The Gem Palace occupies a unique position in the history of jewellery for several reasons. It represents a direct, unbroken line of continuity from the court jeweller tradition of Mughal and Rajput India to the contemporary luxury market — a continuity that is rare even among the oldest European houses. Its archive and its craftsmen constitute a living repository of techniques and design knowledge that would otherwise exist only in museum collections and historical photographs.

At the same time, the house has demonstrated that this tradition is not a museum piece. The Gem Palace's international success since the 1980s reflects a genuine engagement with contemporary collecting culture, and its pieces are sought not as ethnographic curiosities but as works of jewellery art valued on their own terms. In this respect, the Gem Palace has achieved something that few historic craft establishments manage: the translation of a deeply localised tradition into a form that commands respect and desire in a global market, without sacrificing the specificity that makes the tradition worth preserving.

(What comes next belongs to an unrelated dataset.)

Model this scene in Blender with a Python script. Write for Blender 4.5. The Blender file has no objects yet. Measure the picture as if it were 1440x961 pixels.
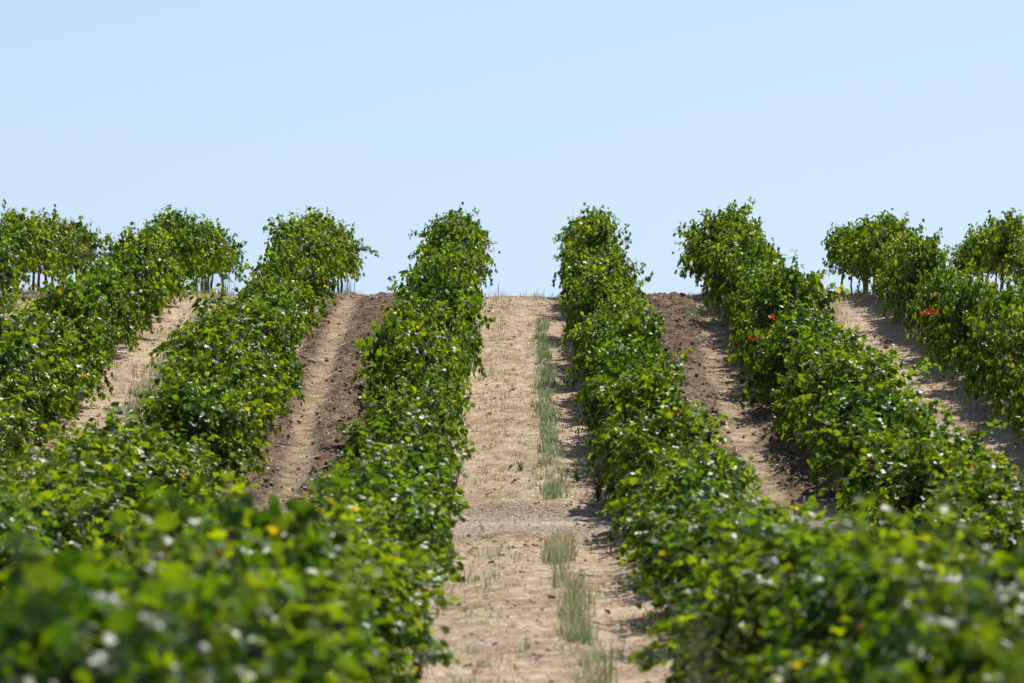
import bpy, math, random
import numpy as np

R = math.radians
rng = np.random.default_rng(7)
random.seed(7)
sc = bpy.context.scene
COL = sc.collection

# ------------------------------------------------------------------ camera
CAM_Z = 2.05
cam = bpy.data.cameras.new("camera")
cam.lens = 135.0
cam.sensor_width = 36.0
cam.clip_start = 0.5
cam.clip_end = 20000
cam.dof.use_dof = True
cam.dof.focus_distance = 55.0
cam.dof.aperture_fstop = 3.6
cam.dof.aperture_blades = 9
cam_o = bpy.data.objects.new("camera", cam)
cam_o.location = (0, 0, CAM_Z)
cam_o.rotation_euler = (R(90), 0, 0)
COL.objects.link(cam_o)
sc.camera = cam_o

# ------------------------------------------------------------------ sky, sun, exposure
SUN_EL, SUN_AZ = R(57), R(35)            # azimuth from +Y towards +X
w = bpy.data.worlds.new("World")
sc.world = w
w.use_nodes = True
nt = w.node_tree
nt.nodes.clear()
wo = nt.nodes.new("ShaderNodeOutputWorld")
bg = nt.nodes.new("ShaderNodeBackground")
sky = nt.nodes.new("ShaderNodeTexSky")
sky.sky_type = 'NISHITA'
sky.sun_disc = False
sky.sun_elevation = SUN_EL
sky.sun_rotation = SUN_AZ
sky.altitude = 700
sky.air_density = 1.0
sky.dust_density = 0.25
sky.ozone_density = 2.0
bg.inputs['Strength'].default_value = 0.118
tcw = nt.nodes.new("ShaderNodeTexCoord")
sep = nt.nodes.new("ShaderNodeSeparateXYZ"); comb = nt.nodes.new("ShaderNodeCombineXYZ")
sq = nt.nodes.new("ShaderNodeMath"); sq.operation = 'MULTIPLY_ADD'; sq.inputs[2].default_value = .16 ** 2
rt = nt.nodes.new("ShaderNodeMath"); rt.operation = 'SQRT'                 # summer haze: the lowest degrees of sky are evenly pale
nt.links.new(tcw.outputs['Generated'], sep.inputs[0])
nt.links.new(sep.outputs['Z'], sq.inputs[0]); nt.links.new(sep.outputs['Z'], sq.inputs[1]); nt.links.new(sq.outputs[0], rt.inputs[0])
nt.links.new(sep.outputs['X'], comb.inputs[0]); nt.links.new(sep.outputs['Y'], comb.inputs[1]); nt.links.new(rt.outputs[0], comb.inputs[2])
nrmz = nt.nodes.new("ShaderNodeVectorMath"); nrmz.operation = 'NORMALIZE'
nt.links.new(comb.outputs[0], nrmz.inputs[0])
nt.links.new(nrmz.outputs[0], sky.inputs['Vector'])
tnt = nt.nodes.new("ShaderNodeMix"); tnt.data_type = 'RGBA'; tnt.blend_type = 'MULTIPLY'
tnt.inputs[0].default_value = 1.0
tnt.inputs[7].default_value = (1.25, 1.04, 0.905, 1)
nt.links.new(sky.outputs[0], tnt.inputs[6])
nt.links.new(tnt.outputs[2], bg.inputs['Color'])
nt.links.new(bg.outputs[0], wo.inputs['Surface'])

sun = bpy.data.lights.new("sun", 'SUN')
sun.energy = 5.0
sun.angle = R(0.53)
sun.color = (1.0, 0.95, 0.87)
sun_o = bpy.data.objects.new("sun", sun)
sd = (math.cos(SUN_EL) * math.sin(SUN_AZ), math.cos(SUN_EL) * math.cos(SUN_AZ), math.sin(SUN_EL))
from mathutils import Vector
sun_o.rotation_euler = Vector(sd).to_track_quat('Z', 'Y').to_euler()
sun_o.location = (20, 20, 40)
COL.objects.link(sun_o)

sc.view_settings.view_transform = 'Standard'
sc.view_settings.look = 'None'
sc.view_settings.exposure = 0.30
sc.view_settings.gamma = 1.0
sc.view_settings.use_curve_mapping = False
sc.cycles.max_bounces = 10
sc.cycles.transmission_bounces = 8
sc.cycles.diffuse_bounces = 5
sc.cycles.sample_clamp_indirect = 6.0

# ------------------------------------------------------------------ helpers
def mat(name, build):
    m = bpy.data.materials.new(name)
    m.use_nodes = True
    t = m.node_tree
    t.nodes.clear()
    out = t.nodes.new("ShaderNodeOutputMaterial")
    t.links.new(build(t), out.inputs['Surface'])
    return m

def N(t, kind, **kw):
    n = t.nodes.new(kind)
    for k, v in kw.items():
        if k in n.inputs:
            n.inputs[k].default_value = v
        else:
            setattr(n, k, v)
    return n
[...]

For the gemmologist and the jewellery historian alike, the Gem Palace is an essential reference point — a place where the material culture of the Mughal and Rajput courts remains accessible, where the stones that furnished those courts can still be examined and acquired, and where the craft knowledge that transformed those stones into objects of extraordinary beauty continues to be practised with undiminished seriousness.